Während sich die Unternehmerschaft untereinander als gut vernetzt empfindet, wird in der Verzahnung mit Verwaltung, Bildung und Forschung Nachholbedarf signalisiert. Problematisch erscheint, dass fast die Hälfte der Befragten keine Einheit des Wirtschaftsraums Vogtland und eine Kooperation über die kommunalen Grenzen hinweg wahrnimmt und ein Viertel dazu keine Einschätzung abgeben konnte. Der Wunsch nach mehr Miteinander wird von 91,7 % unterstrichen.
Generell sehen mehr als drei Viertel die Region als lebenswert an. 40 Prozent der Befragten charakterisieren das Vogtland jedoch auch als verschlafen und provinziell. Bestätigt wurde die Relevanz der Tourismus-Leitwerte „natürlich gesund“ (83,7 %), „familiär gewachsen“ (81,5 %) und „klangvoll kultiviert“ (45,1 %).
So bekommen die Potenziale attraktiver Wohnraum und reges Vereinsleben die meisten Zustimmungen. Als hohen Freizeitwert schätzt fast jeder Befragte (98 %) Landschaft, Natur und Naherholungsgebiete und ein vielfältiges Kulturangebot ein. Damit bieten diese Werte an vorderster Stelle großes Potenzial für ein authentisches Standortmarketing.

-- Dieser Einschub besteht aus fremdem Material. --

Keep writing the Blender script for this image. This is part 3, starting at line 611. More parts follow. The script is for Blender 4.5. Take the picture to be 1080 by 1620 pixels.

Aber auch Defizite wurden deutlich, z.B. bei Ausbildungs- und Studienmöglichkeiten und der Lebendigkeit der Innenstädte. Fazit der IHK: Da diese Punkte sich entscheidend auf die Ausstrahlung der Gesamtregion auswirken, wäre hier durch intensive Stärkung der Bildungslandschaft und der Stadtentwicklung prioritär gegenzusteuern.
Die Menschen im Vogtland werden laut der Befragungsergebnisse als stolz auf ihr Vogtland, verlässlich und freundlich sowie geschäftstüchtig beschrieben. Häufig genannt werden stark konservative Werte mit einer ausgeprägt kritischen Haltung, Pragmatismus, Bescheidenheit und einer geringen Offenheit für Neues.
In den Ausführungen der Befragten kommen Sorgen bezüglich einer Perspektivschwäche und Überalterung zum Vorschein. Für die Zukunft wünschen sich die Unternehmer eine dynamischere Ausrichtung mit Innovationstreibern, einer intensiven Vernetzung mit Wissenschaft und Bildung sowie einer stärkeren und toleranten europäischen bzw. internationalen Ausrichtung.
Für das weitere Verdichten der relevanten Werte wurde die Unternehmensbefragung auch im Thüringer Teil des Vogtlands gemeinsam mit der IHK Ostthüringen zu Gera fortgesetzt. Dort fand die Umfrage im November statt und die Ergebnisse werden aktuell analysiert. Gleichfalls ist im Markenprozess beabsichtigt, die Bevölkerung in die Werteabfrage einzubeziehen. „Hierzu wird im Dezember eine Online-Befragung durchgeführt“, berichtet Hennig.
Die Unternehmensbefragungen und die Bevölkerungsumfrage bilden die Basis für den anschließenden Prozess zur Markenleitbildentwicklung. Die Definition gemeinsamer Werte und eine klare Positionierung sind die Grundlage für eine erfolgreiche Standortmarkenweiterentwicklung. Die Herausforderung für die Gestaltung der Standortmarke „Vogtland“ ist es, den Bogen zu spannen zwischen den klassischen und „neuen“ offenen, progressiven Werten.